> _Data for this exercise_:
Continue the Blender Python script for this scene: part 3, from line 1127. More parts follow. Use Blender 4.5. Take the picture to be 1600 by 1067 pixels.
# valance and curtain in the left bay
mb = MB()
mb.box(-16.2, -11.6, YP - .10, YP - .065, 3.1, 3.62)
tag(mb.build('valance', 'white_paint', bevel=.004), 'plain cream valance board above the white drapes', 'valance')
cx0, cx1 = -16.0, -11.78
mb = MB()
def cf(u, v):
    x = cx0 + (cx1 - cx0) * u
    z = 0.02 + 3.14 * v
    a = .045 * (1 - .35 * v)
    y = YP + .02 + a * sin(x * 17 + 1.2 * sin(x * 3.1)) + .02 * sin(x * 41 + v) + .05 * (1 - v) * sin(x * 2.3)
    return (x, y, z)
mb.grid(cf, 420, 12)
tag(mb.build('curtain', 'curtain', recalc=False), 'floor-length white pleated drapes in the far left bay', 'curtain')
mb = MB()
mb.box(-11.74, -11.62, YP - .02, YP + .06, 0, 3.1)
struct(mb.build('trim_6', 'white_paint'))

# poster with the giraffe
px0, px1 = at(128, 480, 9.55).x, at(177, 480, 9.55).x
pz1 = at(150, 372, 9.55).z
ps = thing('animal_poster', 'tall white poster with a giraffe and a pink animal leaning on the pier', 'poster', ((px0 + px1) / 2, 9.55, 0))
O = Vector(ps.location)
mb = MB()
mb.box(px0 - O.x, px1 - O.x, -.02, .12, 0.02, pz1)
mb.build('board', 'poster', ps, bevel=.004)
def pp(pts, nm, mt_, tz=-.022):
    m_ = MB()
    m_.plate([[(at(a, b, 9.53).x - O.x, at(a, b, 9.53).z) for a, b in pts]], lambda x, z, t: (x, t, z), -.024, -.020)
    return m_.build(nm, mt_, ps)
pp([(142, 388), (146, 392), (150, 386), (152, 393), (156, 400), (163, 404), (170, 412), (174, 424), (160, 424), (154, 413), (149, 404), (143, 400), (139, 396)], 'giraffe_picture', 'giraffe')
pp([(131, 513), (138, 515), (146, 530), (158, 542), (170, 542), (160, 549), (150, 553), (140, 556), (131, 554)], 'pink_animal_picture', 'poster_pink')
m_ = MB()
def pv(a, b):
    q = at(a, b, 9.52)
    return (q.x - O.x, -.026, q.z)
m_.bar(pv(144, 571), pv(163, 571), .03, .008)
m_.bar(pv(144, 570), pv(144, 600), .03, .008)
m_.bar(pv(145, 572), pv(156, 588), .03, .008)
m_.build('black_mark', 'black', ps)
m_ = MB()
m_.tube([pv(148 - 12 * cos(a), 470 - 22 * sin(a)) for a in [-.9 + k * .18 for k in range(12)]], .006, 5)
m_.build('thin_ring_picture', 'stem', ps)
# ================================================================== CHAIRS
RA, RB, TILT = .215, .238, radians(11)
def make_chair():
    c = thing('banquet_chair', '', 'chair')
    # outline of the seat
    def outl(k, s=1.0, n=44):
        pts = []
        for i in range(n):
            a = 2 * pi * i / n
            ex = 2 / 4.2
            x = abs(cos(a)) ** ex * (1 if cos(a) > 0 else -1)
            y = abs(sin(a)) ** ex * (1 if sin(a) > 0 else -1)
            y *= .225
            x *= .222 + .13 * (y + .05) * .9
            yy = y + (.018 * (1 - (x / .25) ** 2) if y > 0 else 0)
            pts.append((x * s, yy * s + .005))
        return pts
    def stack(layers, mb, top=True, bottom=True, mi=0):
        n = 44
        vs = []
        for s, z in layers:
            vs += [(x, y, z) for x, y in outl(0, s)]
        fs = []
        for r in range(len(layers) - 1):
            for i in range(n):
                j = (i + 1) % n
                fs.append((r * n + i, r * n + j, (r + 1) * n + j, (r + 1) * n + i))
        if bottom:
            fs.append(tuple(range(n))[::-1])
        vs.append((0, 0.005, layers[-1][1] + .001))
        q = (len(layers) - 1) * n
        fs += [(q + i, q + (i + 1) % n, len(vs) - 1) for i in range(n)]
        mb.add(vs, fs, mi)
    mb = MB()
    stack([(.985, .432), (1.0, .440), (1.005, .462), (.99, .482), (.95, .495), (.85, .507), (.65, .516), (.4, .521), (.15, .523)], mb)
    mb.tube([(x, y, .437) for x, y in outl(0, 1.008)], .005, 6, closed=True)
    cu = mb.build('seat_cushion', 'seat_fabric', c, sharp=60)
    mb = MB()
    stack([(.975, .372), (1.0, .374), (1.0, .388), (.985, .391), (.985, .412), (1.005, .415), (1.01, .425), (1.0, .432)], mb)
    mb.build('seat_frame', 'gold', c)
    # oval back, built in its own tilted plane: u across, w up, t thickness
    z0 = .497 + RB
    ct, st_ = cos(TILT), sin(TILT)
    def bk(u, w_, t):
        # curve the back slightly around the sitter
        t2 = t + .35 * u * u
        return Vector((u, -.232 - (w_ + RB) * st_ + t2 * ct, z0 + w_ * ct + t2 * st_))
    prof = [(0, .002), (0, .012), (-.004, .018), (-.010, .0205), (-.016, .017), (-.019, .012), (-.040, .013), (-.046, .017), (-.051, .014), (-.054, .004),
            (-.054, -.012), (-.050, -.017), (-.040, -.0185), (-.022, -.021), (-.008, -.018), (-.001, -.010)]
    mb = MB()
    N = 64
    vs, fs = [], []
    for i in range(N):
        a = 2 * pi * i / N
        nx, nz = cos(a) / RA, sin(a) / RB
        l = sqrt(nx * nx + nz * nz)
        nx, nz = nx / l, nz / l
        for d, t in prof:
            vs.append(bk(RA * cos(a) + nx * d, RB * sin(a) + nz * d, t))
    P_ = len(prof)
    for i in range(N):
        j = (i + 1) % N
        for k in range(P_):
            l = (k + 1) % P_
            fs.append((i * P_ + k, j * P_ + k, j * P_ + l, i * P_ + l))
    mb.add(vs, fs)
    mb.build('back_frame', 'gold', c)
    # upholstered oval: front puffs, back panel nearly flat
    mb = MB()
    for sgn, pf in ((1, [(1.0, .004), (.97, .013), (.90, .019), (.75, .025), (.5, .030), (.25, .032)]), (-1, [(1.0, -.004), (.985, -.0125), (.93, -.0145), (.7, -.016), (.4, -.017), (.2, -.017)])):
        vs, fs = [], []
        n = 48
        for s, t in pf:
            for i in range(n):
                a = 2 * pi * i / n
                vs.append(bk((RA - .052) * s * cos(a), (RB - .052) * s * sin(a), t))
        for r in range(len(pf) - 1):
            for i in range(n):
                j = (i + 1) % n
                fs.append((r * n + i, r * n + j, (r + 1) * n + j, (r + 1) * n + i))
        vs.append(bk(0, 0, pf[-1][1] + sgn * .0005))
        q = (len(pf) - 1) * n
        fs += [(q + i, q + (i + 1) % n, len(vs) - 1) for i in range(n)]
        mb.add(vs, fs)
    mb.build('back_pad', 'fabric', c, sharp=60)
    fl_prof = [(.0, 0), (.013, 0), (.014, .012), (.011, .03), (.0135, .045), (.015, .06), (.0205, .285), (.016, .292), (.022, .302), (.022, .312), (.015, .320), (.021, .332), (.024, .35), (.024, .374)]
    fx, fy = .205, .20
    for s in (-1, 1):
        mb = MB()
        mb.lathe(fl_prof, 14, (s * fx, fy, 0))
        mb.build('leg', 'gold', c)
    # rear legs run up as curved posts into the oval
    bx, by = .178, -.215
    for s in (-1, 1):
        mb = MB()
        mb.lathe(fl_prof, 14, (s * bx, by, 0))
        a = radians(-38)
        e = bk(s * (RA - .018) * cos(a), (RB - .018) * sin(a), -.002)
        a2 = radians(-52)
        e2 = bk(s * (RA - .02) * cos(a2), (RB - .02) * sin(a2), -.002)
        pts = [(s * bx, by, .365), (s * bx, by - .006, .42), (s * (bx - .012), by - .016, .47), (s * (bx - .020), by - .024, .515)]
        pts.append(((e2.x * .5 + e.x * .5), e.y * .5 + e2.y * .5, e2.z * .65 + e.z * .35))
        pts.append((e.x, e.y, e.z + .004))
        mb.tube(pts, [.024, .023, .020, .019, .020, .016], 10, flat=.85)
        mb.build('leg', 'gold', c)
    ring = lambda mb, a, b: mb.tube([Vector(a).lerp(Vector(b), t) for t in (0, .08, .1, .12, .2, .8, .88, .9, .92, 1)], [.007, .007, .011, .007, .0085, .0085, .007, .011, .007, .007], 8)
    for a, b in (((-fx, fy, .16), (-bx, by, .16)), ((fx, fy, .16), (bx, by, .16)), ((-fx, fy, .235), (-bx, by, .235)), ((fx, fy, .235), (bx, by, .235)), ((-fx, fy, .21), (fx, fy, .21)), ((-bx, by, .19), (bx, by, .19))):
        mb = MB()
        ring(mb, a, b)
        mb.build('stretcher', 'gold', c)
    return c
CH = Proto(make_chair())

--

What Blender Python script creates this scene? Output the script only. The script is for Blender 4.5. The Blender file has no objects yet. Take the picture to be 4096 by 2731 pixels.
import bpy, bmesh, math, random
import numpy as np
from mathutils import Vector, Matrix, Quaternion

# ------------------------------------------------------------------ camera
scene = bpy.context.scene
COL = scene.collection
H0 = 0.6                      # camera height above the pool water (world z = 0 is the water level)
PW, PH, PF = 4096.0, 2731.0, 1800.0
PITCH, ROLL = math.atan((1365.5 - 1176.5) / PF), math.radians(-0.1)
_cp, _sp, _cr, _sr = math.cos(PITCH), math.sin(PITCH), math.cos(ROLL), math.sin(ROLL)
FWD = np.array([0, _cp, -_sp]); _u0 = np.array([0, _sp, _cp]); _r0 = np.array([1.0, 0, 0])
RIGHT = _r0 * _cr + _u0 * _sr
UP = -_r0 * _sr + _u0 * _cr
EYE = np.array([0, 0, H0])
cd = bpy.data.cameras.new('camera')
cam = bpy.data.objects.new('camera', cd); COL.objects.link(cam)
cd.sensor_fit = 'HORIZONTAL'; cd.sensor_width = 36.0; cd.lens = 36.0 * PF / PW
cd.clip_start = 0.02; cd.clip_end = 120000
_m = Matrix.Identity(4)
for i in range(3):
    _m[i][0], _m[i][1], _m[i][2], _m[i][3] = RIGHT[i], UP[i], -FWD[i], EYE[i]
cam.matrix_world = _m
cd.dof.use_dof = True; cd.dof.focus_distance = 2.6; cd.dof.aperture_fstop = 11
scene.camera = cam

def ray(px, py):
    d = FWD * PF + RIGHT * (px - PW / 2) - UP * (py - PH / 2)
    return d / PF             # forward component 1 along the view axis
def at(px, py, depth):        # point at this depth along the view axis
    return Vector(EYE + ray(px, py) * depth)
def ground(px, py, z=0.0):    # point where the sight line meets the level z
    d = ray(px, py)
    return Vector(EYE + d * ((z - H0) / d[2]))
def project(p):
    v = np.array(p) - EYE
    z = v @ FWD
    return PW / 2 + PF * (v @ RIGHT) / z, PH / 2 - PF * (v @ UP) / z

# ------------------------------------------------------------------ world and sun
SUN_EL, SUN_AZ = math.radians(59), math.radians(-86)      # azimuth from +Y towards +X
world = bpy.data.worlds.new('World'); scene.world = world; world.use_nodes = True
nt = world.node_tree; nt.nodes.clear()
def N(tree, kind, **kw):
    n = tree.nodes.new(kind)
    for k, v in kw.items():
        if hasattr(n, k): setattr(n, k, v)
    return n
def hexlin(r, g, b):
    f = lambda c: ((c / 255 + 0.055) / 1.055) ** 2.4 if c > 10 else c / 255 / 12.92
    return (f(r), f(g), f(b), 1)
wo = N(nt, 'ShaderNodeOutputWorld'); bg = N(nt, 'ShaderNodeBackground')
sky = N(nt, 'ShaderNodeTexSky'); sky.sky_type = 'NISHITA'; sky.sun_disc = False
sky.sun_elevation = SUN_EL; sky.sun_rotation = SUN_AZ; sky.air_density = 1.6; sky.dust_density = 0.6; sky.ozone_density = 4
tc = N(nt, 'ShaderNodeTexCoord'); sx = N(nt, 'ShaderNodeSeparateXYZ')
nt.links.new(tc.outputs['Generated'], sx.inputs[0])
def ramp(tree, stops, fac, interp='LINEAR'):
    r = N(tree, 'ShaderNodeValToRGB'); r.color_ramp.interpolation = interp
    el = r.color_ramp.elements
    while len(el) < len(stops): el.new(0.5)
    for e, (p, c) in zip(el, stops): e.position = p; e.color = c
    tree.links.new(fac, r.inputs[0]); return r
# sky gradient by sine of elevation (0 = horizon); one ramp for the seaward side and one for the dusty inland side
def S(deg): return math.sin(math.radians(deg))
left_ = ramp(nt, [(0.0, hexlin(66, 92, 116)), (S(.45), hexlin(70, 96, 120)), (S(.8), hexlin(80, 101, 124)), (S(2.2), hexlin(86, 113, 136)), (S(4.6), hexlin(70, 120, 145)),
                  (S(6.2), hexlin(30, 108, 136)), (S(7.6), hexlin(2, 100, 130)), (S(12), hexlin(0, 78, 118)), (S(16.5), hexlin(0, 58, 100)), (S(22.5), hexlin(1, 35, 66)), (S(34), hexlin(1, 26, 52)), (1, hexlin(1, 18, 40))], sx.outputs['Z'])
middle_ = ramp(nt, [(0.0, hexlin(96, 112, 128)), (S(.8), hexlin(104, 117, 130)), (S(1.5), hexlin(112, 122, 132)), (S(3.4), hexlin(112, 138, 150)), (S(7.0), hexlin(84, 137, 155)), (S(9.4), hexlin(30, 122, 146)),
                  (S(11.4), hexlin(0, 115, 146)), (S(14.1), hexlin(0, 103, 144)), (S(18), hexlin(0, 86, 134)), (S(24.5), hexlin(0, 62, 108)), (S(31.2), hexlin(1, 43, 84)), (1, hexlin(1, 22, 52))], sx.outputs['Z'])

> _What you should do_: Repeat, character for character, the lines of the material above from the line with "What Blender Python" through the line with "from mathutils import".

> _Problem solution_:
What Blender Python script creates this scene? Output the script only. The script is for Blender 4.5. The Blender file has no objects yet. Take the picture to be 4096 by 2731 pixels.
import bpy, bmesh, math, random
import numpy as np
from mathutils import Vector, Matrix, Quaternion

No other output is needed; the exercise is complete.